Between the both of us, I think MM was the disappointed party. Though his egocentric masochism wouldn’t permit him to admit, his inability to shut the hole in his face and bite his tongue with sarcasm brought up the issue of my well composed being (repeatedly!)
A-ha. What did MM expect? Some drama queen exhibits? … as he has confidently labelled me on facebook?
Oh well, first and foremost, I ain’t a drama queen by any standards… a pale princess by comparison perhaps. But how should MM know given that his circle has always been limited to testosterone pumping male chauvinist?
Secondly, what was there really to bitch and scream about when I am doing random walkabouts, clicking away on my Nikon whilst trying not to analyse how phoney things are. Or aren’t.
And last but not least, why bother when I am indulging myself in mouth watering, calories piling pecan nut ice-cream on a side walk cafe in linen cargo pants rather than some non-functional ensembles with my girlfriends (not!) at the BMW Sauber Petronas F1 party – now, there’s where I would have had my claws out… meow.

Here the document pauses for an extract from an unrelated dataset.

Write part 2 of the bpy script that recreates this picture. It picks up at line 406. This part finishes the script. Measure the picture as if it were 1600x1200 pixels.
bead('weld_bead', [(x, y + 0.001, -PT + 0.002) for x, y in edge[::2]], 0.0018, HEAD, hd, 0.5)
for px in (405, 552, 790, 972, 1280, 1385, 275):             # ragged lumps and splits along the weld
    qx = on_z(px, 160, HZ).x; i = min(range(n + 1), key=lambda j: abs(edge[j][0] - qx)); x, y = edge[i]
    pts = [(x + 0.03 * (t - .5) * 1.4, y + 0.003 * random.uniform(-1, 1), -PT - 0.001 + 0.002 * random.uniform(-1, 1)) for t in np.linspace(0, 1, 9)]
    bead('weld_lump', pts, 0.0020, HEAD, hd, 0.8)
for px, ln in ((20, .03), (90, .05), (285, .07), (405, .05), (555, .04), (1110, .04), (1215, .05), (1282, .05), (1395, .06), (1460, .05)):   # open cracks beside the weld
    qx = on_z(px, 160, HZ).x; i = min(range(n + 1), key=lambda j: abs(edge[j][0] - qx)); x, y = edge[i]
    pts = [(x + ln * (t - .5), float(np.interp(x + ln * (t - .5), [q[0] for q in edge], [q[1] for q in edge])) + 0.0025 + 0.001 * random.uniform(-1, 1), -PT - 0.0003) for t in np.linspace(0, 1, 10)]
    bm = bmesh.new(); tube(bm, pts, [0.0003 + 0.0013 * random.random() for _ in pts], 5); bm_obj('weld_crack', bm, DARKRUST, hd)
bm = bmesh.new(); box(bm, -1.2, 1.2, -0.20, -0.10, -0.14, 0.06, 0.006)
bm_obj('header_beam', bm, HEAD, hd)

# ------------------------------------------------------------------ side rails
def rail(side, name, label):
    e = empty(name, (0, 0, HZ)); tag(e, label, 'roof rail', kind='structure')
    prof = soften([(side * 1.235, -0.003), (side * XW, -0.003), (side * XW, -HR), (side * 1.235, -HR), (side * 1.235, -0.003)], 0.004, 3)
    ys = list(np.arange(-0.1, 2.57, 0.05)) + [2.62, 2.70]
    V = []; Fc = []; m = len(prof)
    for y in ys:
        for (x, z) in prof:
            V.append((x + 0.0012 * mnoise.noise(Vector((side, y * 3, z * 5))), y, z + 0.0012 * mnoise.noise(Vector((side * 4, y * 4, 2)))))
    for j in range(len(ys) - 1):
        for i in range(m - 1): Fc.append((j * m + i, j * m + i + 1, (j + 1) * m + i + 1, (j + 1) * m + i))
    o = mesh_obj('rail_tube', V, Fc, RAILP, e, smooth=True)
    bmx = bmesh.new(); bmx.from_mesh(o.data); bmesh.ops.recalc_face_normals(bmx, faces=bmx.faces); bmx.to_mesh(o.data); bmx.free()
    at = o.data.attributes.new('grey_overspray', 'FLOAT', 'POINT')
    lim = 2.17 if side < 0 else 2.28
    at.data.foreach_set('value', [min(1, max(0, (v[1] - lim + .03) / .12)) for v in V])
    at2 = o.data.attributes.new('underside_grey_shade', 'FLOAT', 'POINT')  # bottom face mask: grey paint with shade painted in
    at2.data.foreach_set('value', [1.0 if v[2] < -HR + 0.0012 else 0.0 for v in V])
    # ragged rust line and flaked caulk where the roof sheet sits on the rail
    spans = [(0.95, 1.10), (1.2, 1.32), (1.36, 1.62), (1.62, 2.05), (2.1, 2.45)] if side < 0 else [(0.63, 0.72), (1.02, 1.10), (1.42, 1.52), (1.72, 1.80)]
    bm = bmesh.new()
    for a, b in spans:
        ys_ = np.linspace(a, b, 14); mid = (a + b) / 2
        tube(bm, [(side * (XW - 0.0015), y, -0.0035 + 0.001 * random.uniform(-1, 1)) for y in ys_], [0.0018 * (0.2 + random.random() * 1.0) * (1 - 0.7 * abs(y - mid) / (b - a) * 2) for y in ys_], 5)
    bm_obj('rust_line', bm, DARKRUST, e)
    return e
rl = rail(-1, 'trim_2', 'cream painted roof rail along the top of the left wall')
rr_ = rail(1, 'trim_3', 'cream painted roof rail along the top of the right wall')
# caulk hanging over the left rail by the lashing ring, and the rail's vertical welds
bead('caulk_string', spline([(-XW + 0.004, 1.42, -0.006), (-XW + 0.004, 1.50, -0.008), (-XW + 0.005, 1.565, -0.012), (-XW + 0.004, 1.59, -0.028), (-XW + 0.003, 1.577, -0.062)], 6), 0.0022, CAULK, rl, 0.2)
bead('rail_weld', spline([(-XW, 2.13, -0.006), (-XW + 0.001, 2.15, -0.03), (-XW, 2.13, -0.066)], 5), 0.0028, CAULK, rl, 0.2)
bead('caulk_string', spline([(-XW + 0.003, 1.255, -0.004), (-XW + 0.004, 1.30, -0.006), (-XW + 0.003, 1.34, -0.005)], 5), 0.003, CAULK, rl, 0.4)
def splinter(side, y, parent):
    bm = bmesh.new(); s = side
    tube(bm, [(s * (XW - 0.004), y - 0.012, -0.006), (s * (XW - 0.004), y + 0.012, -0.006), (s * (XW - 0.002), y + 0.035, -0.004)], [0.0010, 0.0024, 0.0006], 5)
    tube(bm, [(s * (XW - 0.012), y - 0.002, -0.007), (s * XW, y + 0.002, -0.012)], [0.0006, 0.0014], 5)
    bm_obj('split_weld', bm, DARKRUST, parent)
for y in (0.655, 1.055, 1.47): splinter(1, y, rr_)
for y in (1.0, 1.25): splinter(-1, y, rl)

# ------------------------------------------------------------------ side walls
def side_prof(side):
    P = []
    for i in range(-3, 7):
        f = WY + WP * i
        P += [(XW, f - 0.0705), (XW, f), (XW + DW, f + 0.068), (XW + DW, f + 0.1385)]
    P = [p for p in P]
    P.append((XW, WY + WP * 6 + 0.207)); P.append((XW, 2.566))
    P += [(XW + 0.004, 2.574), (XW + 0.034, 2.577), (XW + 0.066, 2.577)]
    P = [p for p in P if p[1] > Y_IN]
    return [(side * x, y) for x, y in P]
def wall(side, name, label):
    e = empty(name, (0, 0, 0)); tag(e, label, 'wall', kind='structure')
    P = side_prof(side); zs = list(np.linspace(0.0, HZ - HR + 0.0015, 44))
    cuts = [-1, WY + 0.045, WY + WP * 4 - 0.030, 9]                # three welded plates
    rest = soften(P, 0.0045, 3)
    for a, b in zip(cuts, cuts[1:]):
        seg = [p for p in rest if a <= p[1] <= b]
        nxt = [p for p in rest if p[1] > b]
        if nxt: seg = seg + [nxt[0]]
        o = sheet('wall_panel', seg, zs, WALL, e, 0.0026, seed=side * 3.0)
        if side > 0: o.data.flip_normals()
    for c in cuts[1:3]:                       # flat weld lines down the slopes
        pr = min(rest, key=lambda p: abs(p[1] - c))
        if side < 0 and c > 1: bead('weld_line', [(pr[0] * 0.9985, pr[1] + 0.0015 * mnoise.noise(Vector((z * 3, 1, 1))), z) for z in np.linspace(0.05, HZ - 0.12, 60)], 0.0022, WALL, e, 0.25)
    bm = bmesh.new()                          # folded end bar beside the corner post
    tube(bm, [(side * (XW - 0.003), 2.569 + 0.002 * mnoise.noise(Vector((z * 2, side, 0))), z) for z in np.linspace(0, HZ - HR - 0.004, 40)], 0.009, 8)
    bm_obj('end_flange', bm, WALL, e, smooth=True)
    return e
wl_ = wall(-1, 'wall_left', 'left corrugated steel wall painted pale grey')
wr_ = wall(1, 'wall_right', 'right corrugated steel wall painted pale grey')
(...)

Anyways, am off to watch Shakespeare Wallah and The Householder; 2 Indian classical movies by Ismail Merchant, which I am told has elements of wife beatings and all – elements of which MM has assured me were things of the past in India … but, I really don’t know if I should keep my reservations intact having heard that at the age of 33, Ama (mommy) still fetches his South Indian filtered coffee every morning and cousin-in-law insist that his wife scrubs his back when he takes his bath!